## BEGIN Input records
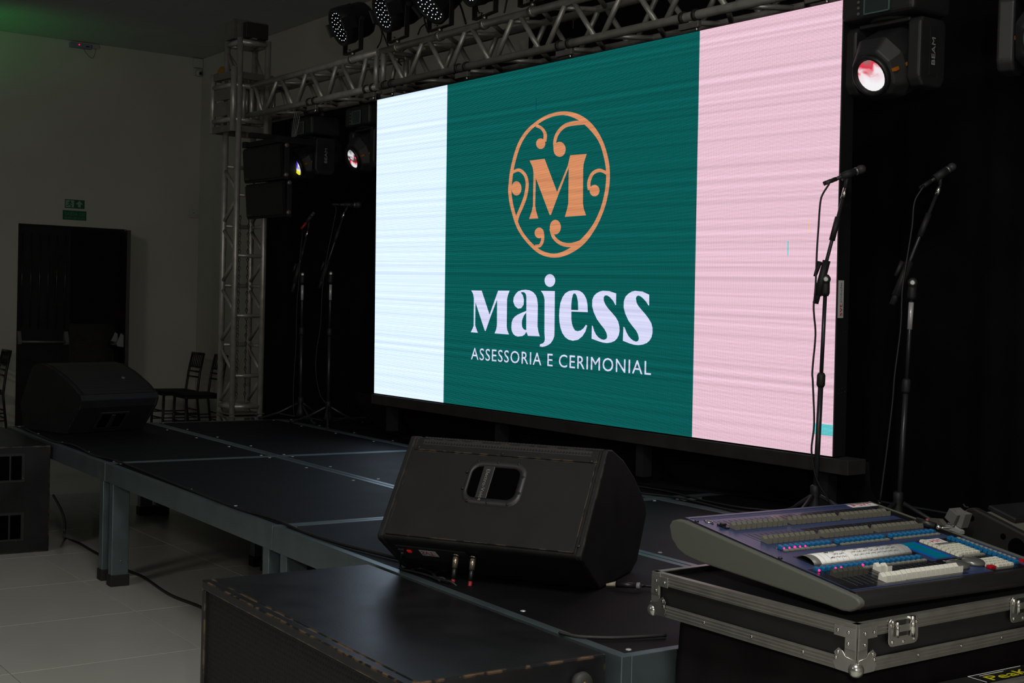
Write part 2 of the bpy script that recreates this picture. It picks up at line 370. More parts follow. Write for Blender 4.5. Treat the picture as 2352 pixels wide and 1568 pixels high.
# ================================================================ BACKDROP
def curtain(a, b, z0, z1, n, amp, name, label, seed=1, m_=CLOTH, th=.012, cat='curtain'):
    rnd = random.Random(seed); a = Vector(a); b = Vector(b); d = (b-a); L = d.length; d.normalize(); nrm = Vector((-d.y, d.x, 0)); v = []; f = []
    ph = [rnd.uniform(0, 6.28) for _ in range(6)]; fr = [rnd.uniform(.6, 1.5)*2*math.pi*k for k in (1.1, 2.3, 3.1, .5, 4.3, 1.7)]
    for side in (0, 1):
        for i in range(n+1):
            t = L*i/n; w_ = sum(math.sin(fr[k]*t+ph[k])*(.35 if k else .6) for k in range(6))*amp
            for z in (z0, (z0+z1)/2, z1):
                p = a+d*t+nrm*(w_*(1.15 if z == z0 else .7)+side*th); v.append((p.x, p.y, z))
    k = 3*(n+1)
    for i in range(n):
        for j in (0, 1):
            q = i*3+j; f.append((q, q+3, q+4, q+1)); f.append((k+q, k+q+1, k+q+4, k+q+3))
    for i in range(n): f.append((i*3+2, i*3+5, k+i*3+5, k+i*3+2)); f.append((i*3, k+i*3, k+i*3+3, i*3+3))
    for e in (0, n*3):
        for j in (0, 1): f.append((e+j, e+j+1, k+e+j+1, k+e+j))
    return tag(MB().add(v, f).build(name, m_, None, True), label, cat, None)
curtain((-5.05, 2.98, 0), (.2, 3.12, 0), .0, 3.30, 160, .016, 'backdrop_curtain', 'black backdrop curtain hanging left of and behind the screen', 3)
curtain((-.80, 3.20, 0), (6.9, 3.44, 0), .0, 4.30, 200, .018, 'backdrop_curtain', 'taller black backdrop curtain right of the screen reaching above the truss', 5)
# skirt below the screen, on the stage
rnd = random.Random(4); v = []; f = []; n = 90
for i in range(n+1):
    t = i/n; x = -1.35+4.5*t; yy = 2.30+.042*(x+1.17); w1 = .02*math.sin(t*41)+.03*math.sin(t*17+1); w2 = .05*math.sin(t*23+.7)+.04*math.sin(t*9)
    v += [(x, yy-.15, .90), (x, yy-.12+w1*.5, .78), (x, yy+w1, .66), (x, yy-.05+w2, .648), (x, yy-.16+w2*1.6, .643)]
for i in range(n):
    for j in range(4): q = i*5+j; f.append((q, q+1, q+6, q+5))
sk = MB().add(v, f).build('stage_skirt', CLOTH, None, True); so = sk.modifiers.new('s', 'SOLIDIFY'); so.thickness = .003; so.offset = 1
tag(sk, 'black cloth skirt under the screen puddled on the stage deck', 'cloth')
# ================================================================ SCREEN
SE = Vector((.99911813, .04198765, -.002)); SU = Vector((.00075566, -.0179812, .99983804))
SM0 = frame(Vector((-.8089, 2.0230, .9309)), SE, SU); SM = SM0 @ Matrix.Scale(SK, 4); SW, SH = 4.0654, 2.025      # drawn in units of 1/SK m
scr = thing('led_screen', 'huge lit video wall showing the green Majess logo panel', 'screen', M=SM0)
def flat(name, poly, m_, z, par, lab=None):
    o = MB().add([SM @ Vector((a, b, z)) for a, b in poly], [tuple(range(len(poly)))]).build(name, m_, par, label=lab); return o
MB().box(-.004, SW+.004, -.004, SH+.004, -.085, -.002, SM).build('cabinet_housing', mat('cabinet_black', (.01, .01, .011), .5), scr, bevel=.003)
rect = lambda a, b, c, d: [(a, c), (b, c), (b, d), (a, d)]
LW = led_mat('led_white', (1.10, 1.22, 1.45), (.52, .72, .95), .10)
LG = led_mat('led_green', (.008, .215, .185), (.0, .016, .022), .16)
LP = led_mat('led_pink', (1.20, 1.04, 1.16), (.50, .17, .25), .12)
LT = led_mat('led_text', (.95, .98, 1.25), (.48, .48, .72), .10)
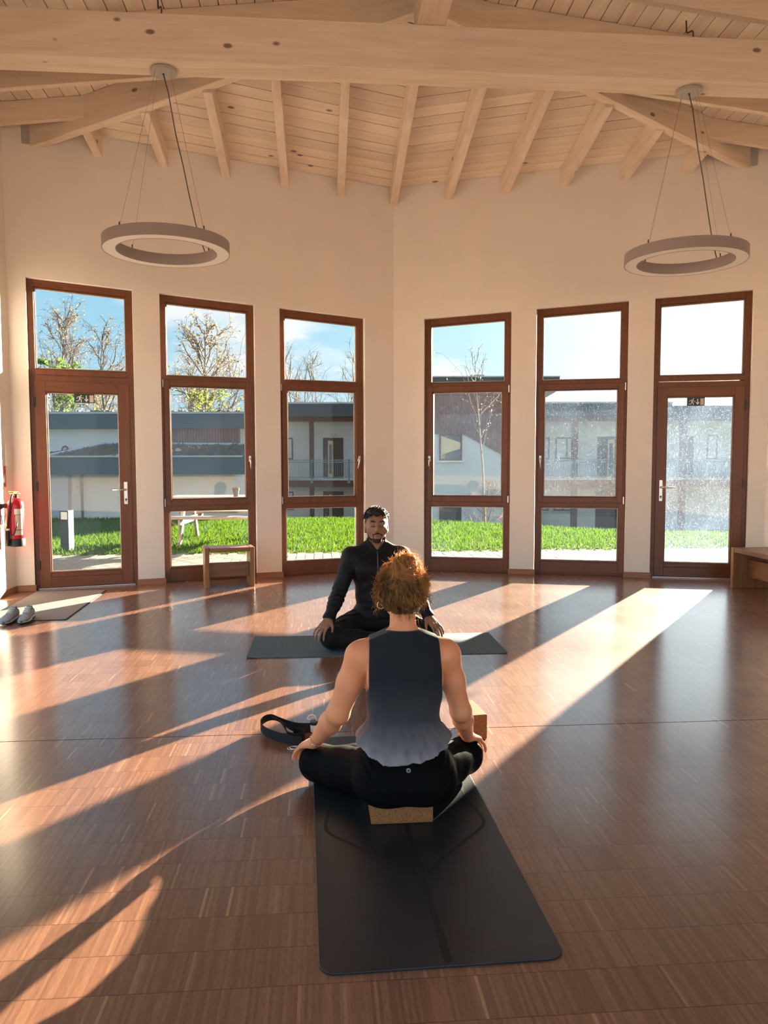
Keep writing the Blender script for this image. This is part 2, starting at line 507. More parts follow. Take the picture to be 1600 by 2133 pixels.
## END Input records
= Work to do =
Go through the entries above and output them exactly, without pictures.

= Task result =
Write part 2 of the bpy script that recreates this picture. It picks up at line 370. More parts follow. Write for Blender 4.5. Treat the picture as 2352 pixels wide and 1568 pixels high.
# ================================================================ BACKDROP
def curtain(a, b, z0, z1, n, amp, name, label, seed=1, m_=CLOTH, th=.012, cat='curtain'):
    rnd = random.Random(seed); a = Vector(a); b = Vector(b); d = (b-a); L = d.length; d.normalize(); nrm = Vector((-d.y, d.x, 0)); v = []; f = []
    ph = [rnd.uniform(0, 6.28) for _ in range(6)]; fr = [rnd.uniform(.6, 1.5)*2*math.pi*k for k in (1.1, 2.3, 3.1, .5, 4.3, 1.7)]
    for side in (0, 1):
        for i in range(n+1):
            t = L*i/n; w_ = sum(math.sin(fr[k]*t+ph[k])*(.35 if k else .6) for k in range(6))*amp
            for z in (z0, (z0+z1)/2, z1):
                p = a+d*t+nrm*(w_*(1.15 if z == z0 else .7)+side*th); v.append((p.x, p.y, z))
    k = 3*(n+1)
    for i in range(n):
        for j in (0, 1):
            q = i*3+j; f.append((q, q+3, q+4, q+1)); f.append((k+q, k+q+1, k+q+4, k+q+3))
    for i in range(n): f.append((i*3+2, i*3+5, k+i*3+5, k+i*3+2)); f.append((i*3, k+i*3, k+i*3+3, i*3+3))
    for e in (0, n*3):
        for j in (0, 1): f.append((e+j, e+j+1, k+e+j+1, k+e+j))
    return tag(MB().add(v, f).build(name, m_, None, True), label, cat, None)
curtain((-5.05, 2.98, 0), (.2, 3.12, 0), .0, 3.30, 160, .016, 'backdrop_curtain', 'black backdrop curtain hanging left of and behind the screen', 3)
curtain((-.80, 3.20, 0), (6.9, 3.44, 0), .0, 4.30, 200, .018, 'backdrop_curtain', 'taller black backdrop curtain right of the screen reaching above the truss', 5)
# skirt below the screen, on the stage
rnd = random.Random(4); v = []; f = []; n = 90
for i in range(n+1):
    t = i/n; x = -1.35+4.5*t; yy = 2.30+.042*(x+1.17); w1 = .02*math.sin(t*41)+.03*math.sin(t*17+1); w2 = .05*math.sin(t*23+.7)+.04*math.sin(t*9)
    v += [(x, yy-.15, .90), (x, yy-.12+w1*.5, .78), (x, yy+w1, .66), (x, yy-.05+w2, .648), (x, yy-.16+w2*1.6, .643)]
for i in range(n):
    for j in range(4): q = i*5+j; f.append((q, q+1, q+6, q+5))
sk = MB().add(v, f).build('stage_skirt', CLOTH, None, True); so = sk.modifiers.new('s', 'SOLIDIFY'); so.thickness = .003; so.offset = 1
tag(sk, 'black cloth skirt under the screen puddled on the stage deck', 'cloth')
# ================================================================ SCREEN
SE = Vector((.99911813, .04198765, -.002)); SU = Vector((.00075566, -.0179812, .99983804))
SM0 = frame(Vector((-.8089, 2.0230, .9309)), SE, SU); SM = SM0 @ Matrix.Scale(SK, 4); SW, SH = 4.0654, 2.025      # drawn in units of 1/SK m
scr = thing('led_screen', 'huge lit video wall showing the green Majess logo panel', 'screen', M=SM0)
def flat(name, poly, m_, z, par, lab=None):
    o = MB().add([SM @ Vector((a, b, z)) for a, b in poly], [tuple(range(len(poly)))]).build(name, m_, par, label=lab); return o
MB().box(-.004, SW+.004, -.004, SH+.004, -.085, -.002, SM).build('cabinet_housing', mat('cabinet_black', (.01, .01, .011), .5), scr, bevel=.003)
rect = lambda a, b, c, d: [(a, c), (b, c), (b, d), (a, d)]
LW = led_mat('led_white', (1.10, 1.22, 1.45), (.52, .72, .95), .10)
LG = led_mat('led_green', (.008, .215, .185), (.0, .016, .022), .16)
LP = led_mat('led_pink', (1.20, 1.04, 1.16), (.50, .17, .25), .12)
LT = led_mat('led_text', (.95, .98, 1.25), (.48, .48, .72), .10)
Keep writing the Blender script for this image. This is part 2, starting at line 507. More parts follow. Take the picture to be 1600 by 2133 pixels.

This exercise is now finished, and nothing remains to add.